The easy answer is to say that the iPhone is Apple's greatest strategic product, but I believe it is actually the iPad. The iPhone has much more competition in every major market worldwide than the iPad does. This is because of the way its sold in most countries.

In many cases the iPhone is subsidized and sold through a carrier channel. The iPad is sold much different. Our research also suggests that consumer view the tablet as a PC, but they don't view their smartphones that way.So the buying preference is vastly different between the two.

The iPad's differentiated advantage

For Apple, the iPad represents their biggest differentiated advantage globally. Specifically in things like tablet optimized apps, the OS, hardware, etc. I expect the things Apple will do with future versions of the iPad will be an extension of this differentiated advantage they have.

So what are the things Apple can do with the iPad to maintain an advantage?

The easy answer is price. But this isn't always necessary. I expect Apple to still be aggressive with iPad pricing without having to be the cheapest product out there.  

In fact I expect Apple’s pricing strategies to be similar to how pricing for the iPod worked for over a decade. In the beginning, the iPod's price dropped quickly but then stabilized for the rest of the product cycle. We are already seeing this price trend with the iPad Mini. It may drop still but then it will normalize.  

(And by normalize, I mean Apple maintains the same price but adds features such as a faster processor, more storage, better camera, etc. with each new model).

Apple sets the pace with … security?

The other thing Apple can do is continue to move the goalposts technologically.  

Apple's iPad is catering to both consumers and business users alike and security is going to be a hot button issue with our technology very soon.

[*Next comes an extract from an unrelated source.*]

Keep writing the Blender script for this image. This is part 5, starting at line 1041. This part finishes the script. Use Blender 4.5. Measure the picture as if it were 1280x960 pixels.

I expect Apple to take a leadership position in regard to security and make a big deal of it.  

They are already looking to do this with iCloud keychain which will remember all your passwords across all your Apple devices. But I expect them to go even further with new biometric sensors.  

Last year Apple bought a key biometric security company called AuthenTec and I expect this technology to appear soon in their iPads and iPhones. This will add another level of needed security for things like device authentication, password entering, and even will factor into how we use our devices to make online and physical purchases.

So is the iPad in trouble? There's no doubt the playing field is a lot different than 2010 when Apple had the market to itself. 

Now there are a ton of competitors including a few with big enough R&D and marketing budgets to take Apple on head on. But the iPad remains the tablet to beat and I don't see that changing anytime soon.